◆ REQUIRED TASK
Every record must be repeated exactly, with no omission.

--- START MATERIAL PROVIDED ---

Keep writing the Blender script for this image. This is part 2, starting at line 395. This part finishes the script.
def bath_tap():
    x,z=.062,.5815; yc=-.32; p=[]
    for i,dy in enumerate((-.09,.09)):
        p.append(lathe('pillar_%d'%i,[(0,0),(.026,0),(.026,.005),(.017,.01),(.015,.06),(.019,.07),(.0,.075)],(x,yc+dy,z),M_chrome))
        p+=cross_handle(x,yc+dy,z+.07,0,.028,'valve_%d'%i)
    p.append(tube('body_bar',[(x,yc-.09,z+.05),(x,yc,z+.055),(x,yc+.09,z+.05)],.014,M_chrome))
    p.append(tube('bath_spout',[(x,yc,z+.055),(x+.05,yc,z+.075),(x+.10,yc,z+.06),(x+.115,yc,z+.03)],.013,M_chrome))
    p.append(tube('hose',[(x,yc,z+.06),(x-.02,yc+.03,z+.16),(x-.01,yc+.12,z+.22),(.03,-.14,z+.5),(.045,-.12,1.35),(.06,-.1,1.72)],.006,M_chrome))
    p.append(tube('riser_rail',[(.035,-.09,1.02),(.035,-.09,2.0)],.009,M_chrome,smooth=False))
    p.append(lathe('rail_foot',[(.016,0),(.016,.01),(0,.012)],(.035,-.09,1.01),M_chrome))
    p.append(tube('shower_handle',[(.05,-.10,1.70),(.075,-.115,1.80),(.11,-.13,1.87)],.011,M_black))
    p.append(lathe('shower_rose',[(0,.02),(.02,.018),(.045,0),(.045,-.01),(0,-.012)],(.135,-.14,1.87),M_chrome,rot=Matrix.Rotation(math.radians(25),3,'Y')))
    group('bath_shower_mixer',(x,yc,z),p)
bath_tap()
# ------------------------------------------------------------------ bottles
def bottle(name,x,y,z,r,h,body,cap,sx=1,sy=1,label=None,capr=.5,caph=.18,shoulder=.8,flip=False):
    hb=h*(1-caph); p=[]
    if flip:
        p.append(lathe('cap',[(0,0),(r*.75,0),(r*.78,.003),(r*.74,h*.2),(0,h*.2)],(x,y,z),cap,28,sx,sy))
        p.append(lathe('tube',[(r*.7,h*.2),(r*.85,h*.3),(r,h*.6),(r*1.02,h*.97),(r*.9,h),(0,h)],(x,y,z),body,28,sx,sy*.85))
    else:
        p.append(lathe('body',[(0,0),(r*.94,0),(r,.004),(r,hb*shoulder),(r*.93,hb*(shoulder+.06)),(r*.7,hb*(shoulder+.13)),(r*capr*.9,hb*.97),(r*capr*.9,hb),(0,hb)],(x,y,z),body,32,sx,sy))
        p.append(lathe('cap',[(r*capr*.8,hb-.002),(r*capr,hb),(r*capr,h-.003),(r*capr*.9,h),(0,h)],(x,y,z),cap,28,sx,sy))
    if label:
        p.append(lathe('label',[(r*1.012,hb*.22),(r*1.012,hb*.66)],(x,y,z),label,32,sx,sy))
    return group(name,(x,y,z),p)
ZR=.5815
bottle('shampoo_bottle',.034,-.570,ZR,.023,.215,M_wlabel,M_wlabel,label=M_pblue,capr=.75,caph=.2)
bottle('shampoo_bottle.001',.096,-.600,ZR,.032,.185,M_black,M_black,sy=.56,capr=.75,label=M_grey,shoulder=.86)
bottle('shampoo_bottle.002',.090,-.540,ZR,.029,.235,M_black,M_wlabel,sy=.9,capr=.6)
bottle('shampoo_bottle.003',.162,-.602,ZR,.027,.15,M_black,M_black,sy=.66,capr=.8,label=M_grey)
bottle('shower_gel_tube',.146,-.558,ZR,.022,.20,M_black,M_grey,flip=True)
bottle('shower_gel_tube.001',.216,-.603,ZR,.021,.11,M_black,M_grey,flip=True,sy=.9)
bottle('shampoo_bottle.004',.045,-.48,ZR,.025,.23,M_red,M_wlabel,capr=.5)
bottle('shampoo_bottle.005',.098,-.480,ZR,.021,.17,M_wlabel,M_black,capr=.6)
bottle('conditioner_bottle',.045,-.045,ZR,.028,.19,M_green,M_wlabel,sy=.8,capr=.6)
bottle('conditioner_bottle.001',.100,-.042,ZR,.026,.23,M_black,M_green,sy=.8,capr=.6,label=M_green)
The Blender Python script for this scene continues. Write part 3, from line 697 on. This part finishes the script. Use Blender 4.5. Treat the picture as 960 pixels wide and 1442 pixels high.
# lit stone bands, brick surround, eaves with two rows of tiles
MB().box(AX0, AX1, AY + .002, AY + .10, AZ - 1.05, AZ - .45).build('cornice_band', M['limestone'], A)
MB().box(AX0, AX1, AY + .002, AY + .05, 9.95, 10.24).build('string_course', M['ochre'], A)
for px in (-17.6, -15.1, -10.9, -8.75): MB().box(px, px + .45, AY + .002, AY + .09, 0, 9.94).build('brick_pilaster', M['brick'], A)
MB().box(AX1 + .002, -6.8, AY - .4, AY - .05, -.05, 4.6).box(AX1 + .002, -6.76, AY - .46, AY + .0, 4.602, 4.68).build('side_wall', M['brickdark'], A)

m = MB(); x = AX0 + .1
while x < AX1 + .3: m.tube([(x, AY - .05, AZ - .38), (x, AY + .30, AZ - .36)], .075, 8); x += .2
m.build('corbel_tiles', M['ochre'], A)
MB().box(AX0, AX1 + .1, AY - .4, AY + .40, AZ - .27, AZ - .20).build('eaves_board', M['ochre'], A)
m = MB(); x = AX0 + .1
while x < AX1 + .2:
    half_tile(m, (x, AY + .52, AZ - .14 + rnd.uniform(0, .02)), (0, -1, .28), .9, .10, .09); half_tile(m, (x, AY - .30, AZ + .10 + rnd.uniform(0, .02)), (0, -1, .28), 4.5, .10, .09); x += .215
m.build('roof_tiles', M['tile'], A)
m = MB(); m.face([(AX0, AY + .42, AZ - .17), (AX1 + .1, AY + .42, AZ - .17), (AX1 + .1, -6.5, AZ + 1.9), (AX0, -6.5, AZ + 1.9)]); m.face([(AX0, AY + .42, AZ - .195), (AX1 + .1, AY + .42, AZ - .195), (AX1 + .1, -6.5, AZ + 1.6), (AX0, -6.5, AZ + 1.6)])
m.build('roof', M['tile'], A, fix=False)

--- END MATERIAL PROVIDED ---

◆ OUTPUT
Keep writing the Blender script for this image. This is part 2, starting at line 395. This part finishes the script.
def bath_tap():
    x,z=.062,.5815; yc=-.32; p=[]
    for i,dy in enumerate((-.09,.09)):
        p.append(lathe('pillar_%d'%i,[(0,0),(.026,0),(.026,.005),(.017,.01),(.015,.06),(.019,.07),(.0,.075)],(x,yc+dy,z),M_chrome))
        p+=cross_handle(x,yc+dy,z+.07,0,.028,'valve_%d'%i)
    p.append(tube('body_bar',[(x,yc-.09,z+.05),(x,yc,z+.055),(x,yc+.09,z+.05)],.014,M_chrome))
    p.append(tube('bath_spout',[(x,yc,z+.055),(x+.05,yc,z+.075),(x+.10,yc,z+.06),(x+.115,yc,z+.03)],.013,M_chrome))
    p.append(tube('hose',[(x,yc,z+.06),(x-.02,yc+.03,z+.16),(x-.01,yc+.12,z+.22),(.03,-.14,z+.5),(.045,-.12,1.35),(.06,-.1,1.72)],.006,M_chrome))
    p.append(tube('riser_rail',[(.035,-.09,1.02),(.035,-.09,2.0)],.009,M_chrome,smooth=False))
    p.append(lathe('rail_foot',[(.016,0),(.016,.01),(0,.012)],(.035,-.09,1.01),M_chrome))
    p.append(tube('shower_handle',[(.05,-.10,1.70),(.075,-.115,1.80),(.11,-.13,1.87)],.011,M_black))
    p.append(lathe('shower_rose',[(0,.02),(.02,.018),(.045,0),(.045,-.01),(0,-.012)],(.135,-.14,1.87),M_chrome,rot=Matrix.Rotation(math.radians(25),3,'Y')))
    group('bath_shower_mixer',(x,yc,z),p)
bath_tap()
# ------------------------------------------------------------------ bottles
def bottle(name,x,y,z,r,h,body,cap,sx=1,sy=1,label=None,capr=.5,caph=.18,shoulder=.8,flip=False):
    hb=h*(1-caph); p=[]
    if flip:
        p.append(lathe('cap',[(0,0),(r*.75,0),(r*.78,.003),(r*.74,h*.2),(0,h*.2)],(x,y,z),cap,28,sx,sy))
        p.append(lathe('tube',[(r*.7,h*.2),(r*.85,h*.3),(r,h*.6),(r*1.02,h*.97),(r*.9,h),(0,h)],(x,y,z),body,28,sx,sy*.85))
    else:
        p.append(lathe('body',[(0,0),(r*.94,0),(r,.004),(r,hb*shoulder),(r*.93,hb*(shoulder+.06)),(r*.7,hb*(shoulder+.13)),(r*capr*.9,hb*.97),(r*capr*.9,hb),(0,hb)],(x,y,z),body,32,sx,sy))
        p.append(lathe('cap',[(r*capr*.8,hb-.002),(r*capr,hb),(r*capr,h-.003),(r*capr*.9,h),(0,h)],(x,y,z),cap,28,sx,sy))
    if label:
        p.append(lathe('label',[(r*1.012,hb*.22),(r*1.012,hb*.66)],(x,y,z),label,32,sx,sy))
    return group(name,(x,y,z),p)
ZR=.5815
bottle('shampoo_bottle',.034,-.570,ZR,.023,.215,M_wlabel,M_wlabel,label=M_pblue,capr=.75,caph=.2)
bottle('shampoo_bottle.001',.096,-.600,ZR,.032,.185,M_black,M_black,sy=.56,capr=.75,label=M_grey,shoulder=.86)
bottle('shampoo_bottle.002',.090,-.540,ZR,.029,.235,M_black,M_wlabel,sy=.9,capr=.6)
bottle('shampoo_bottle.003',.162,-.602,ZR,.027,.15,M_black,M_black,sy=.66,capr=.8,label=M_grey)
bottle('shower_gel_tube',.146,-.558,ZR,.022,.20,M_black,M_grey,flip=True)
bottle('shower_gel_tube.001',.216,-.603,ZR,.021,.11,M_black,M_grey,flip=True,sy=.9)
bottle('shampoo_bottle.004',.045,-.48,ZR,.025,.23,M_red,M_wlabel,capr=.5)
bottle('shampoo_bottle.005',.098,-.480,ZR,.021,.17,M_wlabel,M_black,capr=.6)
bottle('conditioner_bottle',.045,-.045,ZR,.028,.19,M_green,M_wlabel,sy=.8,capr=.6)
bottle('conditioner_bottle.001',.100,-.042,ZR,.026,.23,M_black,M_green,sy=.8,capr=.6,label=M_green)
The Blender Python script for this scene continues. Write part 3, from line 697 on. This part finishes the script. Use Blender 4.5. Treat the picture as 960 pixels wide and 1442 pixels high.
# lit stone bands, brick surround, eaves with two rows of tiles
MB().box(AX0, AX1, AY + .002, AY + .10, AZ - 1.05, AZ - .45).build('cornice_band', M['limestone'], A)
MB().box(AX0, AX1, AY + .002, AY + .05, 9.95, 10.24).build('string_course', M['ochre'], A)
for px in (-17.6, -15.1, -10.9, -8.75): MB().box(px, px + .45, AY + .002, AY + .09, 0, 9.94).build('brick_pilaster', M['brick'], A)
MB().box(AX1 + .002, -6.8, AY - .4, AY - .05, -.05, 4.6).box(AX1 + .002, -6.76, AY - .46, AY + .0, 4.602, 4.68).build('side_wall', M['brickdark'], A)

m = MB(); x = AX0 + .1
while x < AX1 + .3: m.tube([(x, AY - .05, AZ - .38), (x, AY + .30, AZ - .36)], .075, 8); x += .2
m.build('corbel_tiles', M['ochre'], A)
MB().box(AX0, AX1 + .1, AY - .4, AY + .40, AZ - .27, AZ - .20).build('eaves_board', M['ochre'], A)
m = MB(); x = AX0 + .1
while x < AX1 + .2:
    half_tile(m, (x, AY + .52, AZ - .14 + rnd.uniform(0, .02)), (0, -1, .28), .9, .10, .09); half_tile(m, (x, AY - .30, AZ + .10 + rnd.uniform(0, .02)), (0, -1, .28), 4.5, .10, .09); x += .215
m.build('roof_tiles', M['tile'], A)
m = MB(); m.face([(AX0, AY + .42, AZ - .17), (AX1 + .1, AY + .42, AZ - .17), (AX1 + .1, -6.5, AZ + 1.9), (AX0, -6.5, AZ + 1.9)]); m.face([(AX0, AY + .42, AZ - .195), (AX1 + .1, AY + .42, AZ - .195), (AX1 + .1, -6.5, AZ + 1.6), (AX0, -6.5, AZ + 1.6)])
m.build('roof', M['tile'], A, fix=False)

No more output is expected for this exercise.